* START Source excerpt *

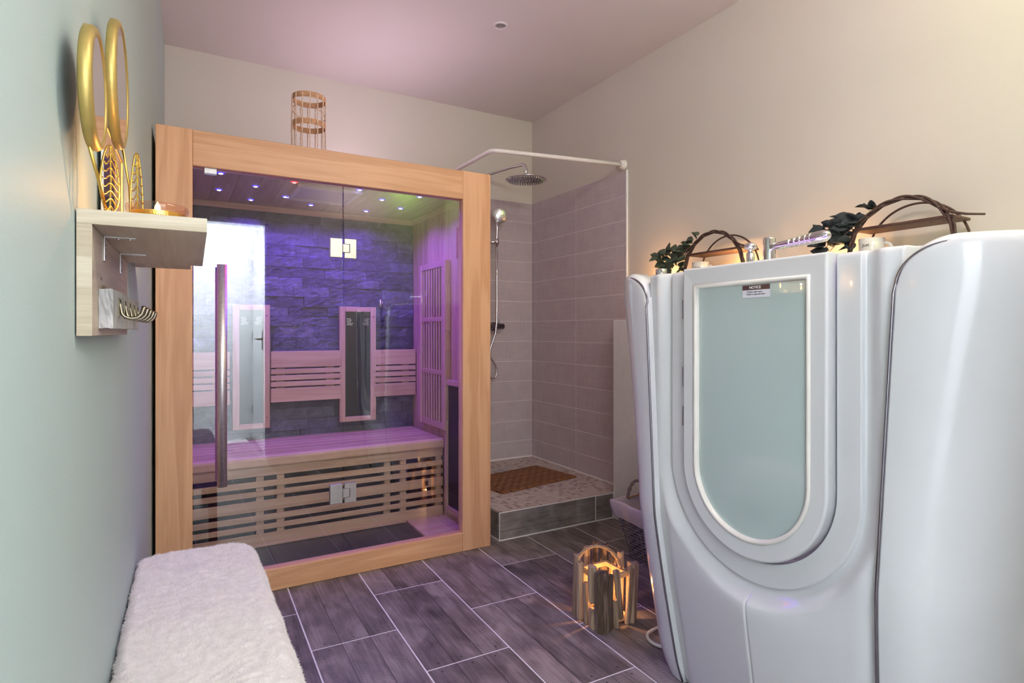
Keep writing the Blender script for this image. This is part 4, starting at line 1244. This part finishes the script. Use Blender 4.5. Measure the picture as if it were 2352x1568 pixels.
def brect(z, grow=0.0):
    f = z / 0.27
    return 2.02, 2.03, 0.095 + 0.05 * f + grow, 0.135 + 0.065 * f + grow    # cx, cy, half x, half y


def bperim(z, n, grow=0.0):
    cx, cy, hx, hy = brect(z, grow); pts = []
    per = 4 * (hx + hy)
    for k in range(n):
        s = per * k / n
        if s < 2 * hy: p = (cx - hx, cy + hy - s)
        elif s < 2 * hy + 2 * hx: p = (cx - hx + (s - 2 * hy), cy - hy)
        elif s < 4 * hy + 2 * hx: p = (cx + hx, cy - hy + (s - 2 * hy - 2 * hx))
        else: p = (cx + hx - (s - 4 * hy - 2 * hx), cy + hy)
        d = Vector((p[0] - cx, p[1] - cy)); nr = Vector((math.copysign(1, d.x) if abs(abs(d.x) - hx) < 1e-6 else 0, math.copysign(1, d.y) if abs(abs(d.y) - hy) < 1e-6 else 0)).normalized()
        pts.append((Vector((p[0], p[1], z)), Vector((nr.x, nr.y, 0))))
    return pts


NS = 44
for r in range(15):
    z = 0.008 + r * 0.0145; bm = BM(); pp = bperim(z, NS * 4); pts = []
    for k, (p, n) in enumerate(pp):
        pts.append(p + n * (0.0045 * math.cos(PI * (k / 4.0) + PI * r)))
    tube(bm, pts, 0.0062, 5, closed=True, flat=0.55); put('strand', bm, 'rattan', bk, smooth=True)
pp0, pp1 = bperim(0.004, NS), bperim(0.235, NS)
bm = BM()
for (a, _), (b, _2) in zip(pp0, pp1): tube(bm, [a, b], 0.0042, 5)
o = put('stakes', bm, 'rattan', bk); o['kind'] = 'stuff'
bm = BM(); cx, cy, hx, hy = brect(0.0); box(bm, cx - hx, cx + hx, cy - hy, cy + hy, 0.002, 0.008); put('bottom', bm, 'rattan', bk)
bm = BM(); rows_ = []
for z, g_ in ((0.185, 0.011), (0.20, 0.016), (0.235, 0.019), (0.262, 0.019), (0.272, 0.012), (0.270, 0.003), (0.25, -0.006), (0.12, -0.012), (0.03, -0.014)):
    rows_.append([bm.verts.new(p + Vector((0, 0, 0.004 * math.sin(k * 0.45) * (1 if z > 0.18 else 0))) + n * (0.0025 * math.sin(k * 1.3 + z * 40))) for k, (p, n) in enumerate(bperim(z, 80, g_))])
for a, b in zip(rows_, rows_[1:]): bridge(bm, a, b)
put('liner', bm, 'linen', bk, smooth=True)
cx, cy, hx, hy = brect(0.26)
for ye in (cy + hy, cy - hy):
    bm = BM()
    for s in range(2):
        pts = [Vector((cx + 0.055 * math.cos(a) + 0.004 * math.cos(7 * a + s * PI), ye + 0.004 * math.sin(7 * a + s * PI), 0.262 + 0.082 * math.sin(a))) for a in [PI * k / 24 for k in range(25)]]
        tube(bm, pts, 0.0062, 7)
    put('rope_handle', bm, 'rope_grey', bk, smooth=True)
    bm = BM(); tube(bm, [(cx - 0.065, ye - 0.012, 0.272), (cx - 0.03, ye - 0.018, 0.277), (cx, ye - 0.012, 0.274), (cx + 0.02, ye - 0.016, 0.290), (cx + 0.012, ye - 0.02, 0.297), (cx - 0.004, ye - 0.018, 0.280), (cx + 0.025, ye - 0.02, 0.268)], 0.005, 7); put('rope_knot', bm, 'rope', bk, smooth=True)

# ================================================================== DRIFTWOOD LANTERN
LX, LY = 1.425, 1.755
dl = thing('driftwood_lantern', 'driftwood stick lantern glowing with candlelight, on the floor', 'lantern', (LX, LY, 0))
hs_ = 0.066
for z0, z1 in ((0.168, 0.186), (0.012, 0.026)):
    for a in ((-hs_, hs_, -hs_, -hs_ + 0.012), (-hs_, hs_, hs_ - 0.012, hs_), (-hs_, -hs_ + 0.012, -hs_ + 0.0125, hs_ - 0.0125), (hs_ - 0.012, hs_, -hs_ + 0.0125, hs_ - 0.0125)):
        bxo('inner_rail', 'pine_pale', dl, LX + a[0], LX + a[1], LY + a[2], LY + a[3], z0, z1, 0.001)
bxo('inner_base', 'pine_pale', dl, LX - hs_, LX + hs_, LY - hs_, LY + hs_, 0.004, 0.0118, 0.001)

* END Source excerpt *

## Exercise directions
Restate the whole listing above exactly, please, omitting every image.

## Response to the task
Keep writing the Blender script for this image. This is part 4, starting at line 1244. This part finishes the script. Use Blender 4.5. Measure the picture as if it were 2352x1568 pixels.
def brect(z, grow=0.0):
    f = z / 0.27
    return 2.02, 2.03, 0.095 + 0.05 * f + grow, 0.135 + 0.065 * f + grow    # cx, cy, half x, half y


def bperim(z, n, grow=0.0):
    cx, cy, hx, hy = brect(z, grow); pts = []
    per = 4 * (hx + hy)
    for k in range(n):
        s = per * k / n
        if s < 2 * hy: p = (cx - hx, cy + hy - s)
        elif s < 2 * hy + 2 * hx: p = (cx - hx + (s - 2 * hy), cy - hy)
        elif s < 4 * hy + 2 * hx: p = (cx + hx, cy - hy + (s - 2 * hy - 2 * hx))
        else: p = (cx + hx - (s - 4 * hy - 2 * hx), cy + hy)
        d = Vector((p[0] - cx, p[1] - cy)); nr = Vector((math.copysign(1, d.x) if abs(abs(d.x) - hx) < 1e-6 else 0, math.copysign(1, d.y) if abs(abs(d.y) - hy) < 1e-6 else 0)).normalized()
        pts.append((Vector((p[0], p[1], z)), Vector((nr.x, nr.y, 0))))
    return pts


NS = 44
for r in range(15):
    z = 0.008 + r * 0.0145; bm = BM(); pp = bperim(z, NS * 4); pts = []
    for k, (p, n) in enumerate(pp):
        pts.append(p + n * (0.0045 * math.cos(PI * (k / 4.0) + PI * r)))
    tube(bm, pts, 0.0062, 5, closed=True, flat=0.55); put('strand', bm, 'rattan', bk, smooth=True)
pp0, pp1 = bperim(0.004, NS), bperim(0.235, NS)
bm = BM()
for (a, _), (b, _2) in zip(pp0, pp1): tube(bm, [a, b], 0.0042, 5)
o = put('stakes', bm, 'rattan', bk); o['kind'] = 'stuff'
bm = BM(); cx, cy, hx, hy = brect(0.0); box(bm, cx - hx, cx + hx, cy - hy, cy + hy, 0.002, 0.008); put('bottom', bm, 'rattan', bk)
bm = BM(); rows_ = []
for z, g_ in ((0.185, 0.011), (0.20, 0.016), (0.235, 0.019), (0.262, 0.019), (0.272, 0.012), (0.270, 0.003), (0.25, -0.006), (0.12, -0.012), (0.03, -0.014)):
    rows_.append([bm.verts.new(p + Vector((0, 0, 0.004 * math.sin(k * 0.45) * (1 if z > 0.18 else 0))) + n * (0.0025 * math.sin(k * 1.3 + z * 40))) for k, (p, n) in enumerate(bperim(z, 80, g_))])
for a, b in zip(rows_, rows_[1:]): bridge(bm, a, b)
put('liner', bm, 'linen', bk, smooth=True)
cx, cy, hx, hy = brect(0.26)
for ye in (cy + hy, cy - hy):
    bm = BM()
    for s in range(2):
        pts = [Vector((cx + 0.055 * math.cos(a) + 0.004 * math.cos(7 * a + s * PI), ye + 0.004 * math.sin(7 * a + s * PI), 0.262 + 0.082 * math.sin(a))) for a in [PI * k / 24 for k in range(25)]]
        tube(bm, pts, 0.0062, 7)
    put('rope_handle', bm, 'rope_grey', bk, smooth=True)
    bm = BM(); tube(bm, [(cx - 0.065, ye - 0.012, 0.272), (cx - 0.03, ye - 0.018, 0.277), (cx, ye - 0.012, 0.274), (cx + 0.02, ye - 0.016, 0.290), (cx + 0.012, ye - 0.02, 0.297), (cx - 0.004, ye - 0.018, 0.280), (cx + 0.025, ye - 0.02, 0.268)], 0.005, 7); put('rope_knot', bm, 'rope', bk, smooth=True)

# ================================================================== DRIFTWOOD LANTERN
LX, LY = 1.425, 1.755
dl = thing('driftwood_lantern', 'driftwood stick lantern glowing with candlelight, on the floor', 'lantern', (LX, LY, 0))
hs_ = 0.066
for z0, z1 in ((0.168, 0.186), (0.012, 0.026)):
    for a in ((-hs_, hs_, -hs_, -hs_ + 0.012), (-hs_, hs_, hs_ - 0.012, hs_), (-hs_, -hs_ + 0.012, -hs_ + 0.0125, hs_ - 0.0125), (hs_ - 0.012, hs_, -hs_ + 0.0125, hs_ - 0.0125)):
        bxo('inner_rail', 'pine_pale', dl, LX + a[0], LX + a[1], LY + a[2], LY + a[3], z0, z1, 0.001)
bxo('inner_base', 'pine_pale', dl, LX - hs_, LX + hs_, LY - hs_, LY + hs_, 0.004, 0.0118, 0.001)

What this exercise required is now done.